Data extract |
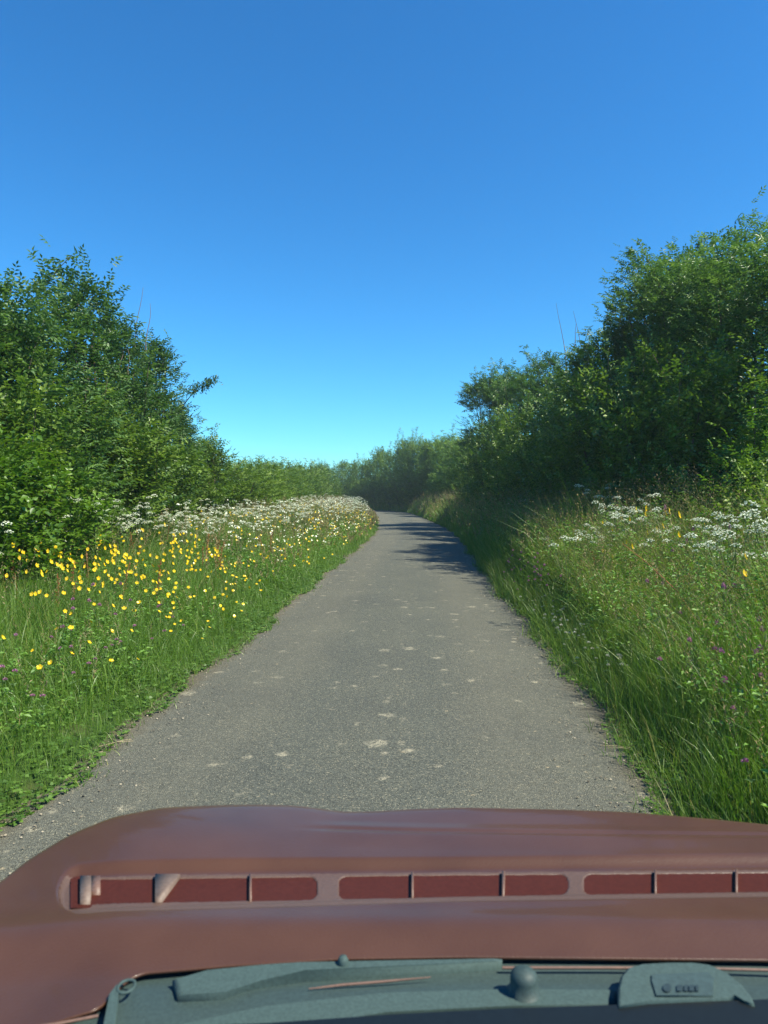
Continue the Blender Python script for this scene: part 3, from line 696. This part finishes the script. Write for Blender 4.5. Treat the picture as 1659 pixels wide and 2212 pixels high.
# shared models for the rest of the hedges
def model(kind, H, Rr, seed, n, leaf, mat, **kw):
    me, LC = crown_mesh(kind + '_crown', H, Rr, leaf, n, seed, mat, **kw); return me, trunk_mesh(kind + '_trunk', LC, H, seed)
MOD = {
 'thorn': [model('hawthorn_shrub', 3.0, 1.35, 301 + k, 2300, .085, M_HAW, pinnate=False, shoots=9, lobes=12, wide_top=True) for k in range(3)],
 'tall': [model('hedge_tree', 6.0, 1.5, 321 + k, 3800, .11, M_FAR, pinnate=True, shoots=16, lobes=18) for k in range(3)],
}
def inst(name, kind, i, loc, H, Rr, label, cat, group=None, refH=None, refR=None):
    me, tr = MOD[kind][i % len(MOD[kind])]; refH, refR = {'thorn': (3.0, 1.35), 'tall': (6.0, 1.5)}[kind]
    root = empty(name, loc, random.uniform(0, 6.28)); root.scale = (Rr / refR, Rr / refR, H / refH); tag(root, label, cat, group)
    obj('crown', me, root); obj('trunk', tr, root); return root
# low left hedge to the bend
lowl = [(492, 22), (512, 23.5), (530, 25), (548, 26.5), (566, 28.5), (585, 31), (602, 34), (618, 37), (640, 41), (658, 46), (676, 51), (692, 56), (704, 60)]
for i, (px, d) in enumerate(lowl):
    H = ztop(1000 + 6 * math.sin(i * 1.9) + (px - 492) * .04, d) - .25
    inst('hawthorn_shrub', 'thorn', i, ((px - CX) / F * d, d, .25), H * .95, 1.45, 'low hawthorn in the even left hedge towards the bend', 'shrub', 'hawthorns of the low left hedge')
# right hedge
right = [
 ('ash_tree', 9.8, 6.55, 470, 1.5, 6500, .075, M_ASH, 'ash cut off by the right edge of the photo, topmost of the right hedge'),
 ('ash_tree', 11.8, 6.35, 500, 1.35, 6200, .075, M_ASH, 'ash with a rounded pale top second from the right edge'),
 ('ash_tree', 13.8, 6.35, 520, 1.35, 6000, .08, M_ASH, 'dense dark ash in the middle of the tall right group'),
 ('ash_tree', 15.6, 6.55, 512, 1.25, 6000, .085, M_ASH, 'ash at the steep left end of the tall right group'),
 ('ash_tree', 18.0, 5.85, 695, 1.15, 3600, .09, M_ASH, 'lower ash beside the tall right group, below the bare twigs'),
 ('ash_tree', 16.9, 6.35, 590, 1.0, 3400, .085, M_ASH, 'narrow ash filling the steep flank of the tall right group'),
 ('ash_tree', 21.0, 5.65, 760, 1.15, 3200, .095, M_ASH, 'low thick ash with bare twigs above it in the right hedge'),
 ('ash_tree', 24.0, 5.45, 720, 1.0, 2800, .10, M_ASH, 'ash with a small crooked top left of the bare twigs'),
 ('ash_tree', 28.0, 5.3, 780, 1.2, 3200, .105, M_ASH, 'ash next to the last tall one of the near right hedge'),
 ('ash_tree', 32.0, 4.85, 782, 1.2, 3800, .11, M_ASH, 'last tall ash of the near right hedge, over the road shadows'),
]
for i, (nm, d, X, py, rr, n, lf, mt, lab) in enumerate(right):
    shrub(nm, (X, d, .3), ztop(py, d) - .3, rr, lab, 'tree', 240 + i, mt, lf, n, shoots=10, lobes=17, wide_top=(i < 6 or i > 7))
under = [(8.9, 5.2, 2.6, 1.1), (10.6, 4.9, 3.0, 1.2), (12.6, 4.8, 3.6, 1.3), (14.6, 4.7, 3.8, 1.3), (16.8, 4.7, 3.8, 1.3), (19.3, 4.7, 3.6, 1.3), (22.2, 4.7, 3.8, 1.3), (25.6, 4.7, 3.8, 1.4), (29.4, 4.6, 4, 1.4), (34.5, 4.7, 4, 1.5)]
for i, (d, X, H, rr) in enumerate(under):
    inst('hawthorn_shrub', 'thorn', i, (X, d, .3), H, rr, 'dark shaded thorn bush at the foot of the tall right hedge', 'shrub', 'thorn bushes under the right ash trees')
shrub('bramble_shrub', (4.55, 8.4, .3), 2.1, .7, 'sunlit leafy spray hanging out of the right hedge at the frame edge', 'shrub', 260, M_BRIGHT, .06, 1500, pinnate=True, lobes=8, shoots=4)
shrub('bramble_shrub', (4.2, 7.6, .3), 1.3, .8, 'low bramble bush behind the cow parsley at the right edge', 'shrub', 261, M_HAW, .055, 2200, pinnate=False, lobes=8, shoots=4)
for i, (X, d, H, rr) in enumerate([(4.3, 6.6, 1.05, .6), (4.1, 9.4, 1.25, .65), (4.2, 11.0, 1.3, .7), (3.9, 12.6, 1.25, .65), (4.0, 14.4, 1.2, .7), (3.9, 16.6, 1.2, .7)]):
    shrub('bramble_shrub', (X, d, .3), H, rr, ['low bramble nearest the car on the right, at the frame edge', 'low bramble right behind the first white umbels', 'bramble tangle in front of the second right ash', 'bramble tangle in front of the dense dark ash', 'bramble at the foot of the steep left ash of the tall group', 'smallest looking bramble at the dark foot of the right hedge'][i], 'shrub', 270 + i, M_HAW, .06, 1500, pinnate=False, lobes=8, shoots=7)
# far hedge sweeping round the bend
far = [(37.5, 4.7, 950), (41.5, 4.6, 965), (46, 4.55, 940), (50.5, 4.4, 948), (55, 4.2, 938), (59.5, 4.0, 945)]
k_ = 0
for d, X, py in far:
    inst('hedge_tree', 'tall', k_, (X + (1.9 if d < 44 else .9), d, .3), (ztop(py, d) - .3) * 1.06, 1.75, 'upright hedge tree right of the far bend', 'tree', 'hedge trees right of the far bend'); k_ += 1
for (px, py, d) in [(925, 940, 60.5), (908, 943, 62.5), (885, 945, 64), (868, 952, 66.5), (840, 965, 69), (818, 972, 71.5), (792, 990, 74.5), (766, 995, 78), (741, 993, 82), (700, 1003, 84), (676, 1015, 88), (648, 1012, 92), (622, 1018, 96), (592, 1022, 100), (560, 1020, 104), (528, 1022, 108)]:
    lab = 'upright tree in the far hedge straight ahead, left of the bend' if px > 720 else 'pale distant tree seen over the low left hedge'
    inst('hedge_tree', 'tall', k_, ((px - CX) / F * d, d, .2), (ztop(py, d) - .2) * (1.0 + .12 * random.random()), 1.35 if px > 720 else 1.6, lab, 'tree', 'far hedge trees ahead' if px > 720 else 'distant trees over the left hedge'); k_ += 1
for i, (px, d) in enumerate([(925, 60), (900, 62), (872, 65), (845, 67.5), (815, 70.5), (785, 74), (750, 78)]):
    inst('hawthorn_shrub', 'thorn', i, ((px - CX) / F * d, d, .2), 2.8, 1.9, 'thorn bush at the foot of the far hedge round the bend', 'shrub', 'thorn bushes round the far bend')
# bare twigs above the hedges
def twigs(name, items, label):
    for (px0, py0, px1, py1, d) in items:
        A = Acc(); a = np.array([(px0 - CX) / F * d, d, ztop(py0, d)]); b = np.array([(px1 - CX) / F * d, d, ztop(py1, d)])
        f = np.linspace(0, 1, 8)[:, None]; pts_ = a + (b - a) * f + np.sin(f * 5 + px0) * [[.03, .02, 0]]
        A.tube(pts_, np.linspace(.014, .004, 8) * d / 18, 4)
        o = obj(name, A.build(name, [M_TWIG])); tag(o, label, 'twig', 'bare twigs ' + label.split('above')[-1].strip())
twigs('bare_twig', [(1225, 800, 1203, 655, 20.5), (1262, 800, 1240, 672, 20.0), (1238, 760, 1246, 700, 20.8), (1272, 800, 1272, 715, 19.5)], 'bare brown twig sticking up above the right hedge')
twigs('bare_twig', [(292, 770, 305, 620, 13.5), (318, 760, 322, 655, 13.8), (262, 800, 262, 740, 12.8), (281, 810, 272, 745, 12.8)], 'bare grey twig sticking up above the left hedge')
A = Acc(); 

# ------------------------------------------------------------------ the car we look out of
def paint():
    m, t, b, out = new_mat('maroon_paint')
    tc = t.nodes.new('ShaderNodeTexCoord')
    n = t.nodes.new('ShaderNodeTexNoise'); n.inputs['Scale'].default_value = 7; n.inputs['Detail'].default_value = 5; t.links.new(tc.outputs['Object'], n.inputs['Vector'])
    c = ramp(t, n.outputs[0], [(.3, (.062, .026, .014)), (.7, (.082, .036, .020))]); t.links.new(c, b.inputs['Base Color'])
    b.inputs['Roughness'].default_value = .42; b.inputs['Specular IOR Level'].default_value = .35; b.inputs['Coat Weight'].default_value = .22; b.inputs['Coat Roughness'].default_value = .04
    g_ = t.nodes.new('ShaderNodeTexNoise'); g_.inputs['Scale'].default_value = 330; g_.inputs['Detail'].default_value = 2; t.links.new(tc.outputs['Object'], g_.inputs['Vector'])
    bp = t.nodes.new('ShaderNodeBump'); bp.inputs['Strength'].default_value = .35; bp.inputs['Distance'].default_value = .0012  # fine bump stands for the dashboard grain mirrored over the paint
    t.links.new(g_.outputs[0], bp.inputs['Height']); t.links.new(bp.outputs[0], b.inputs['Normal'])
    return m
M_PAINT = paint()
M_PIT = plain('vent_reflection_red', (.060, .015, .010), .6, .12)
M_TRIM = plain('rubber_pink_trim', (.15, .085, .062), .5, .4)
M_COWL = plain('grey_teal_plastic', (.034, .056, .053), .6, .4, .1, 300)
M_COWL2 = plain('faded_teal_plastic', (.046, .076, .071), .75, .3, .1, 300)
M_BLACK = plain('black_plastic', (.004, .007, .008), .5, .4)
M_LABEL = plain('label_ink', (.018, .034, .038), .6)
M_CHIP = plain('vent_reflection_cream', (.155, .105, .078), .6)

car = empty('car', (0, .9, 0)); tag(car, 'maroon car bonnet with reflected dashboard vents modelled into it as slots, seen over the wiper cowl', 'car')
INV = np.array([0, -.9, 0])
def at(px, py, d):
    px, py, d = np.broadcast_arrays(np.asarray(px, float), np.asarray(py, float), np.asarray(d, float))
    return np.stack([(px - CX) / F * d, d, CAMZ - (py - HY) / F * d], -1)
def plane_d(py, off=0.0): return (.4446 - off) / ((np.asarray(py, float) - HY) / F - .08)     # distance to the bonnet's gently falling plane
PXT = [-420, -300, -150, 0, 60, 150, 250, 350, 450, 550, 640, 700, 740, 800, 900, 1000, 1100, 1200, 1350, 1500, 1659, 1900, 2150, 2400]
PYT = [2180, 2085, 1975, 1878, 1836, 1792, 1757, 1738, 1733, 1730, 1732, 1740, 1745, 1744, 1738, 1735, 1737, 1739, 1744, 1756, 1771, 1800, 1845, 1960]
PXB = [-420, -300, 0, 120, 215, 238, 265, 300, 500, 740, 1000, 1659, 2400]
PYB = [y - 14 for y in (2262, 2240, 2200, 2185, 2166, 2145, 2112, 2093, 2080, 2069, 2066, 2071, 2100)]
def smooth_i(x, xp, fp):
    v = np.interp(x, xp, fp); k = 9
    return np.mean([np.interp(x + dx, xp, fp) for dx in np.linspace(-22, 22, k)], axis=0)
def sstep(a, b, x): u = np.clip((x - a) / (b - a), 0, 1); return u * u * (3 - 2 * u)
rt = lambda px: np.interp(px, [100, 250, 700, 1659, 2400], [1872, 1868, 1860, 1850, 1850])       # recess outline
rb = lambda px: np.interp(px, [100, 200, 700, 1000, 1659, 2400], [1968, 1968, 1952, 1942, 1932, 1928])
st_ = lambda px: np.interp(px, [160, 900, 1659, 2400], [1885, 1876, 1870, 1867])                # slot top / bottom
sb_ = lambda px: np.interp(px, [160, 680, 1225, 1659, 2400], [1936, 1928, 1918, 1912, 1908])
SLOTS = [(160, 684), (732, 1226), (1261, 1760), (1800, 2200)]
def slot_sd(px, py):
    out = np.full(np.shape(px), 1e3)
    for a, b in SLOTS:
        cy = (st_(px) + sb_(px)) / 2; hy = (sb_(px) - st_(px)) / 2; cx = (a + b) / 2; hx = (b - a) / 2; r_ = 17
        qx = np.abs(px - cx) - hx + r_; qy = np.abs(py - cy) - hy + r_
        sd = np.hypot(np.maximum(qx, 0), np.maximum(qy, 0)) + np.minimum(np.maximum(qx, qy), 0) - r_
        out = np.minimum(out, sd)
    return out
def rec_sd(px, py):
    sd = np.maximum(rt(px) - py, py - rb(px)); c = (rt(175.) + rb(175.)) / 2; r_ = (rb(175.) - rt(175.)) / 2
    return np.where(px < 178, np.hypot(px - 178, py - c) - r_, sd)
u_ = np.arange(-420, 2400.1, 3.6); v_ = np.linspace(0, 1, 190) ** 1.0
U, Vv = np.meshgrid(u_, v_); Tp = smooth_i(U, PXT, PYT); Bp = smooth_i(U, PXB, PYB)
PY = Bp + (Tp - Bp) * Vv
def relief(U, PY, Tp, Bp):
    dz = -.010 * np.exp(-(PY - Tp) / 5.0)                                          # rolled outer edge
    dz += -.0095 * (1 - sstep(-9, 8, rec_sd(U, PY)))                              # recess round the modelled vent reflection
    dz += .0050 * np.exp(-((PY - (rb(U) - 9)) / 8) ** 2) * sstep(120, 200, U)     # raised lip
    gy = np.interp(U, [640, 900, 1659], [1792, 1797, 1806])
    dz += (-.0022 * np.exp(-((PY - gy) / 4.5) ** 2) + .0025 * sstep(gy - 22, gy, PY) * (1 - sstep(gy, gy + 40, PY))) * sstep(620, 760, U)
    dz += -.012 * sstep(1985, 2090, PY) ** 1.3 + .004 * np.exp(-((PY - 1995) / 30) ** 2)                                    # falls away to the windscreen
    dz += -.012 * (1 - sstep(-60, 260, U))                                      # rounded left shoulder
    dz += .006 * np.exp(-((U - 420) / 260) ** 2 - ((PY - 1800) / 60) ** 2)
    return dz
dz = relief(U, PY, Tp, Bp); Pb = at(U, PY, plane_d(PY)); Pb[..., 2] += dz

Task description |
Copy each line of the listing that holds the word "from".

Exercise answer |
Continue the Blender Python script for this scene: part 3, from line 696. This part finishes the script. Write for Blender 4.5. Treat the picture as 1659 pixels wide and 2212 pixels high.
 ('ash_tree', 11.8, 6.35, 500, 1.35, 6200, .075, M_ASH, 'ash with a rounded pale top second from the right edge'),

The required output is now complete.